Housing Gold or Fool’s Gold?

Posted On: March 15, 2019
By: Matt Fuller
IPO wave in San Francisco gold for San Francisco housing market or overlooked factors more important?

Golden?

When the New York Times declares that your city is about to be eaten by millionaires, and suddenly people from all over the globe are sending the same link (thanks, got it!), is it media hype, the next big thing, or sloppy thinking? Lyft, Uber, Slack, Airbnb, and others are expected to go public and generate a healthy crop of new millionaires in 2019. What does that mean for buyers and sellers in San Francisco?

The Research

Zillow’s research piece from February 4 relating to Facebook’s May 2012 IPO was the first to get much attention. Their data showed that more Facebook employees in a neighborhood correlated with prices rising faster than the average neighborhood. These were suburban areas mostly near Facebook HQ in Menlo Park, CA.

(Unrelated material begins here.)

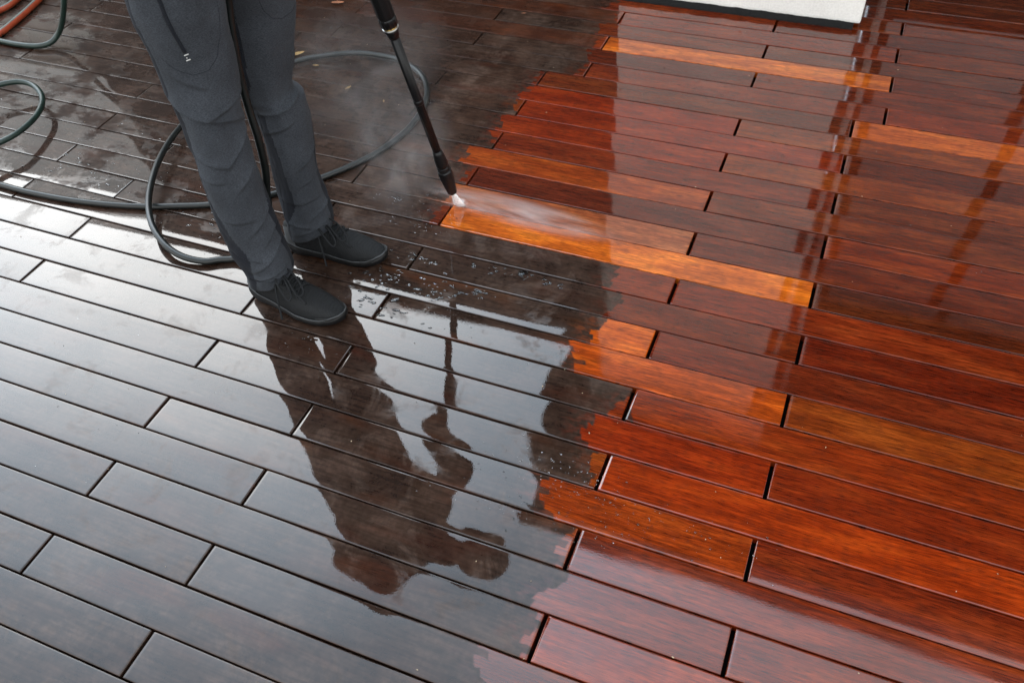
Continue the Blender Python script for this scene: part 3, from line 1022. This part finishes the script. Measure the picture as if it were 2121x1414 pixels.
    lace([(k.x, k.y, k.z), (k.x + .012, k.y - .030, k.z - .012), (k.x + .030, k.y - .056, k.z - .060), (k.x + .036, k.y - .064, k.z - .086), (k.x + .040, k.y - .070, k.z - .100)])
    lace([(k.x, k.y, k.z), (k.x + .034, k.y - .014, k.z - .002), (k.x + .080, k.y - .030, k.z - .030), (k.x + .108, k.y - .036, k.z - .046)])
    return sh


s1 = shoe((-1.062, -.506), R(-6), 1, False)
s2 = shoe((-1.070, -.316), R(5), -1, True)

# ------------------------------------------------------------------ pressure lance
lance = empty('pressure_lance', (LT.x, LT.y, .03))
tag(lance, 'black pressure washer lance with ribbed grip sleeve and tapered nozzle, spraying the deck', 'lance')


def lpart(name, prof, mat, parent=lance, ribs=0, amp=0.0, seg=28):
    bm = bmesh.new(); lathe(bm, LT, LAX, prof, seg, ribs, amp)
    return mobj(name, bm, mat, parent)


noz = lpart('nozzle', [(0, .0105), (.001, .0140), (.004, .0147), (.030, .0172), (.062, .0203), (.088, .0214), (.094, .0202), (.095, .0165)], M_BLACKPL, ribs=6, amp=.0010, seg=48)
lpart('nozzle_ring', [(.0935, .0165), (.0955, .0182), (.1000, .0182), (.1020, .0168), (.1035, .0182), (.1080, .0182), (.1100, .0165)], M_BLACKPL, noz)
lpart('nozzle_head', [(.1095, .0170), (.118, .0178), (.140, .0172), (.158, .0145), (.170, .0125)], M_BLACKPL)
lpart('tube', [(.1695, .0118), (.345, .0120), (.556, .0122)], M_BLACKPL, ribs=8, amp=.0007, seg=48)
lpart('tube_ring', [(.340, .0126), (.3415, .0134), (.351, .0134), (.353, .0126)], M_BLACKPL)
lpart('neck', [(.545, .0125), (.555, .0150), (.566, .0180), (.572, .0192)], M_BLACKPL)
lpart('steel_ring', [(.5722, .0192), (.5732, .0200), (.5752, .0200), (.576, .0185)], M_STEEL)
lpart('brass_ring', [(.5762, .0180), (.5802, .0180)], M_BRASS)
lpart('collar', [(.580, .0185), (.581, .0212), (.600, .0218), (.604, .0205)], M_BLACKPL, ribs=14, amp=.0012, seg=56)
lpart('grip_sleeve', [(.604, .0200), (.608, .0215), (.700, .0212), (.88, .0208), (.96, .0205), (.97, .0180)], M_GRIP, ribs=9, amp=.0012, seg=54)
gun = lpart('gun_body', [(.969, .016), (.975, .022), (1.02, .026), (1.10, .027), (1.14, .022), (1.15, .012)], M_BLACKPL)
bm = bmesh.new(); tube(bm, [GP, GP + gax * .05, GP + gax * .13], [.018, .0175, .016], 14); mobj('trigger_grip', bm, M_GRIP, gun)
bm = bmesh.new()
tube(bm, catmull([GP + LAX * -.05 + gax * .01, GP + LAX * -.06 + gax * .06, GP + LAX * -.035 + gax * .12, GP + gax * .135], 6), .005, 8)
mobj('trigger_guard', bm, M_BLACKPL, gun)

# ------------------------------------------------------------------ hoses
main = [(-2.247, -.364, .01), (-2.119, -.369, .01), (-1.997, -.371, .01), (-1.831, -.36, .01), (-1.698, -.339, .01), (-1.59, -.313, .01), (-1.491, -.278, .01), (-1.402, -.242, .01), (-1.322, -.193, .01),
        (-1.24, -.132, .01), (-1.15, -.025, .01), (-1.075, .086, .01), (-1.029, .195, .01), (-1.007, .323, .01), (-1.02, .459, .012), (-1.06, .555, .015), (-1.125, .631, .018), (-1.229, .684, .02), (-1.33, .694, .02),
        (-1.424, .681, .02), (-1.518, .631, .02), (-1.6, .567, .018), (-1.677, .453, .015), (-1.729, .317, .017), (-1.747, .173, .022), (-1.727, .04, .030), (-1.677, -.103, .040), (-1.617, -.225, .043),
        (-1.55, -.328, .042), (-1.477, -.405, .038), (-1.398, -.456, .03), (-1.329, -.475, .02), (-1.262, -.468, .013), (-1.222, -.446, .012), (-1.165, -.425, .02), (-1.075, -.415, .09), (-1.020, -.418, .19),
        (-.999, -.42, .277), (-.980, -.42, .354), (-.972, -.42, .439), (-.972, -.42, .517), (-.969, -.42, .592), (-.960, -.42, .663), (-.949, -.42, .731), (-.935, -.42, .80), (-.90, -.44, .95), (-.885, -.42, 1.08)]
main = [(-4.6, -.05, .01), (-3.6, -.28, .01), (-2.8, -.345, .01)] + main + [tuple(GP + gax * .15)]
hose = empty('pressure_hose', (-1.6, -.3, 0))
tag(hose, 'black pressure hose looping over the wet boards and up between the trouser legs', 'hose')
bm = bmesh.new(); tube(bm, catmull(main, 7), .0096, 12)
mobj('hose_tube', bm, M_HOSE, hose)

gl = [(-3.3, -.12, .012), (-2.9, -.14, .03), (-2.68, -.12, .055), (-2.53, -.056, .06), (-2.52, .023, .06), (-2.484, .068, .06), (-2.446, .096, .055), (-2.391, .094, .05), (-2.323, .058, .05), (-2.272, .008, .05), (-2.235, -.06, .05), (-2.212, -.137, .055),
      (-2.208, -.203, .06), (-2.233, -.263, .06), (-2.264, -.315, .06), (-2.42, -.43, .05), (-2.8, -.52, .02), (-3.4, -.55, .012)]
bm = bmesh.new(); tube(bm, catmull(gl, 8), .0098, 12)
o = mobj('garden_hose', bm, M_GHOSE)
tag(o, 'dark green hose curled in an open bend at the left edge of the deck', 'hose', 'hoses lying on the far left')
g2 = [(-3.9, .30, .012), (-3.4, .355, .012), (-3.001, .374, .014), (-2.851, .372, .012), (-2.749, .371, .012), (-2.662, .384, .013), (-2.620, .414, .020), (-2.590, .440, .05), (-2.555, .445, .092), (-2.515, .447, .151), (-2.464, .46, .25), (-2.42, .52, .36), (-2.44, .72, .46), (-2.62, 1.1, .45), (-2.9, 1.5, .2), (-3.1, 1.7, .02)]
bm = bmesh.new(); tube(bm, catmull(g2, 8), .0105, 12)
o = mobj('garden_hose', bm, M_GHOSE)
tag(o, 'dark green hose bent upward in a U at the top left corner', 'hose', 'hoses lying on the far left')
for pts, lab in (([(-3.3, -.02, .012), (-3.0, .16, .012), (-2.91, .355, .013), (-2.898, .42, .013), (-2.918, .532, .013), (-2.939, .623, .013), (-2.971, .728, .013), (-3.054, .922, .013), (-3.25, 1.3, .013)], 'orange and grey striped hose running into the top left corner, nearest the green hose'),
                 ([(-3.35, .25, .013), (-3.15, .42, .013), (-3.064, .534, .013), (-3.057, .58, .013), (-3.05, .628, .013), (-3.064, .692, .013), (-3.095, .788, .013), (-3.25, 1.05, .013)], 'orange striped hose at the very corner of the picture, outermost of the two')):
    bm = bmesh.new(); tube(bm, catmull(pts, 8), .0128, 14, True, lambda k: 1 if k in (1, 2, 3, 4, 8, 9, 10) else 0)
    o = mobj('striped_hose', bm, [M_GREYHOSE, M_OHOSE])
    tag(o, lab, 'hose', 'hoses lying on the far left')

# ------------------------------------------------------------------ leaves and grit
M_LEAF = plain('yellow_leaf', (.30, .19, .07), .6, .3, .4, 90)
M_LEAFR = plain('reddish_leaf', (.30, .12, .06), .6, .3, .4, 90)
for i, (x, y, s, a, m, lab) in enumerate(((-1.704, 1.052, .028, 20, M_LEAFR, 'curled yellow and red leaf lying at the top edge of the deck'), (-1.640, .640, .030, 50, M_LEAF, 'small yellow leaf beside the far bend of the hose, next to the trousers'),
                                          (-1.528, .586, .014, 10, M_LEAF, 'tiny pale leaf scrap inside the hose loop, next to the trousers'), (-1.334, .484, .015, 70, M_LEAF, 'tiny yellow leaf scrap in the middle of the hose loop'),
                                          (-1.171, .443, .010, 120, M_LEAF, 'thin straw of grass inside the hose loop, next to the lance'), (-.94, 1.175, .010, 20, M_LEAFR, 'tiny pink leaf scrap on the far boards right of the lance'))):
    bm = bmesh.new()
    nn = 8
    L_, Rr, Md = [], [], []
    for k in range(nn + 1):
        t = k / nn
        w_ = s * .32 * math.sin(math.pi * min(1, t * .96 + .04)) ** .8
        zc = .003 + s * .22 * (t - .5) ** 2
        Md.append(bm.verts.new((s * (t - .5) * 1.9, 0, zc))); L_.append(bm.verts.new((s * (t - .5) * 1.9, w_, zc + s * .16 * (w_ / s) * 2))); Rr.append(bm.verts.new((s * (t - .5) * 1.9, -w_, zc + s * .10 * (w_ / s) * 2)))
    for k in range(nn):
        bm.faces.new((Md[k], Md[k + 1], L_[k + 1], L_[k])); bm.faces.new((Rr[k], Rr[k + 1], Md[k + 1], Md[k]))
    o = mobj('leaf', bm, m)
    o.location = (x, y, .001); o.rotation_euler.z = R(a)
    tag(o, lab, 'leaf', 'leaf scraps on the deck')

bm = bmesh.new()
for i in range(150):
    x, y = rnd.uniform(-2.4, 1.4), rnd.uniform(-1.6, 1.3)
    s = rnd.choice((.0007, .0009, .0013)) * rnd.uniform(.6, 1.2)
    ellipsoid(bm, (x, y, .0012), (s * rnd.uniform(1, 2.2), s, s * .8), Matrix.Rotation(rnd.uniform(0, 6), 3, 'Z'), 1)
tag(mobj('grit', bm, plain('pale_grit', (.42, .33, .22), .8, .3, .5, 300)), 'pale crumbs and grit strewn over the boards', 'grit', None, 'stuff')

# water droplets standing on the boards
t = NT('water_drop')
t.bsdf(Base_Color=(1, 1, 1, 1), Roughness=.02, IOR=1.33, Transmission_Weight=1.0)
M_DROP = t.m
bm = bmesh.new()
clusters = [(-.08, -.80, .10, .03, 260), (-.02, -.90, .16, .02, 220), (.14, -.84, .14, .03, 160), (-.74, -.08, .06, .04, 160), (-.62, -.42, .22, .05, 200), (-.14, -.90, .05, .03, 120), (-1.7, -.15, .35, .10, 200), (-.85, -.62, .05, .05, 60), (.3, .3, .5, .3, 60), (-1.3, -.9, .5, .3, 120)]
for cx, cy, sx_, sy_, n in ((-.72, -.345, .05, .018, 26), (-.59, -.352, .045, .016, 26), (-.41, -.222, .07, .010, 34), (-.775, -.405, .03, .03, 40), (-.50, -.318, .06, .012, 20), (-.70, -.248, .05, .015, 22), (-.86, -.02, .05, .02, 40), (-1.36, -.30, .07, .02, 40), (-1.95, -.20, .12, .05, 26), (-.68, -.46, .08, .02, 16)):
    for i in range(n):
        x, y = rnd.gauss(cx, sx_), rnd.gauss(cy, sy_)
        fr = (-y / PITCH) % 1
        if fr < .09 or fr > .91: continue
        s = .0024 * math.exp(rnd.gauss(0, .5))
        ellipsoid(bm, (x, y, .0002), (s * rnd.uniform(1, 2.6), s * rnd.uniform(.7, 1.2), min(.0011, s * .32)), Matrix.Rotation(rnd.uniform(-.5, .9), 3, 'Z'), 2)
for cx, cy, sx_, sy_, n in clusters:
    for i in range(n):
        x, y = rnd.gauss(cx, sx_), rnd.gauss(cy, sy_)
        fr = (-y / PITCH) % 1
        if fr < .06 or fr > .94: continue
        s = .0008 * math.exp(rnd.gauss(0, .45))
        if rnd.random() < .45: continue
        ellipsoid(bm, (x, y, .0004), (s * rnd.uniform(1, 1.4), s * rnd.uniform(1, 1.3), s * .55), Matrix.Rotation(rnd.uniform(0, 6), 3, 'Z'), 2)
tag(mobj('water_drops', bm, M_DROP), 'scattered water drops standing on the boards', 'water drops', None, 'stuff')


# ------------------------------------------------------------------ spray and mist
def volume(name, density_fn, colr=(.98, .985, 1, 1)):
    t = NT(name)
    pv = t.n('ShaderNodeVolumePrincipled')
    pv.inputs['Color'].default_value = colr
    pv.inputs['Anisotropy'].default_value = .2
    tcn = t.n('ShaderNodeTexCoord')
    d = density_fn(t, tcn.outputs['Object'])
    t.put(pv.inputs['Density'], d)
    t.L(pv.outputs[0], t.out.inputs['Volume'])
    return t.m


def ell_falloff(t, g, p=1.0):
    ln = t.n('ShaderNodeVectorMath', operation='LENGTH'); t.L(g, ln.inputs[0])
    return t.smooth(ln.outputs['Value'], 1.0, .15)


IMP = Vector((-.684, .004, .002))
bm = bmesh.new()      # the jet leaving the nozzle, fanning out along the board
side = Vector((1, .1, 0)).normalized()
rings = []
for t_ in (0, .25, .5, .75, 1.0):
    c = LT.lerp(IMP, t_)
    ring = []
    for k in range(20):
        a = 2 * math.pi * k / 20
        ring.append(bm.verts.new(c + side * math.cos(a) * (.0060 + .0125 * t_) + Vector((-.1, 1, 0)) * math.sin(a) * (.0050 + .0035 * t_)))
    rings.append(ring)
for a, b in zip(rings[:-1], rings[1:]):
    for k in range(20): bm.faces.new((a[k], a[(k + 1) % 20], b[(k + 1) % 20], b[k]))
bm.faces.new(rings[0][::-1]); bm.faces.new(rings[-1])
tf = NT('foam_water')
fb = tf.bsdf(Base_Color=(.93, .94, .95, 1), Roughness=.6)
fb.inputs['Subsurface Weight'].default_value = .6
fb.inputs['Subsurface Radius'].default_value = (.02, .02, .02)
tf.put(fb.inputs['Alpha'], tf.smooth(tf.noise(tf.n('ShaderNodeTexCoord').outputs['Object'], 190, 3), .30, .52, .55, 1.0))
o = mobj('water_jet', bm, tf.m)
tag(o, 'white water jet fanning out below the lance nozzle', 'water jet', None, 'stuff')


def mist(name, loc, scale, rotz, dens, nscale, lab, floor=True):
    bm = bmesh.new()
    bmesh.ops.create_icosphere(bm, subdivisions=4, radius=1.0)
    zmin = (.0045 - loc[2]) / scale[2]
    for v in bm.verts:
        if v.co.z < zmin: v.co.z = zmin

    def fn(t, g):
        f = ell_falloff(t, g)
        nz_ = t.smooth(t.noise(g, nscale, 4, .6, .6), .38, .68, .05, 1.0)
        return t.math('MULTIPLY', t.math('MULTIPLY', f, nz_), dens)
    o = mobj(name, bm, volume(name + '_volume', fn))
    o.location = loc; o.scale = scale; o.rotation_euler.z = rotz
    tag(o, lab, 'mist', None, 'stuff')
    return o


mist('splash_mist', (IMP.x + .17, IMP.y + .014, .003), (.38, .070, .026), R(-4), 60.0, 1.5, 'low fan of white spray shooting right along the board from the jet')
mist('splash_mist', (IMP.x, IMP.y + .002, .006), (.030, .020, .016), 0, 380.0, 1.0, 'dense white splash where the jet hits the board')
mist('spray_mist', (-.93, .13, .05), (.34, .20, .17), R(118), 1.7, 1.6, 'thin drifting spray between the nozzle and the hose loop')
mist('spray_mist', (-1.22, .46, .10), (.46, .36, .28), R(110), 0.55, 1.8, 'pale drifting mist hanging inside the hose loop behind the lance')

Kathleen Pender of the SF Chronicle picked up on the Zillow study and others on February 5. One looked at IPOs in California, the other across the nation. Both found an increase in luxury home prices near the newly public company’s headquarters. The IPOs accounted for an increase in home prices of between 1 – 4% within a few miles of a headquarters and were mostly in suburban areas.

The Media Blitz

The NY Times kicked off the media frenzy on March 7 with a story more broadly about all the things new millionaires like to buy, which does include real estate. CBS Marketwatch published a version on the 9th. Yahoo Finance published their version on March 10. Forbes on the 11th. The echo chamber is open for business!

What’s Being Overlooked?

  • Zillow points out that their data suggests an impact for “some neighborhoods” and that because of SF’s denser housing style “…any observed trends are likely more susceptible to unobserved dynamics…”
  • The CA IPO paper found that housing demand in their study changed when a person’s wealth changed, not when their liquidity changed. In other words, people spent their equity on housing before their company went public and the equity was easily sellable. This suggests that SF may have already felt much of the effect of this new wealth.
  • In 2012 home prices were near their cyclical low after the 2008 economic downturn and we were at the beginning of a business cycle.
  • If one company has a poorly performing IPO, concerns about market weakness may delay or cancel other IPOs planned for the year.

What does it mean for buyers and sellers?

Newly spendable cash has never been known to hurt a housing market. How will new cash in the city interact with historically high prices and low supply during an extended expansionary business cycle?

Buyers may face increased competition against cash offers in 2019 – if you are in a position to buy now and find the right property, buy it. If you’re selling, timing a sale to correlate with IPO activity alone may overstate the importance of the IPO relative to other market factors and be a recipe for disappointment.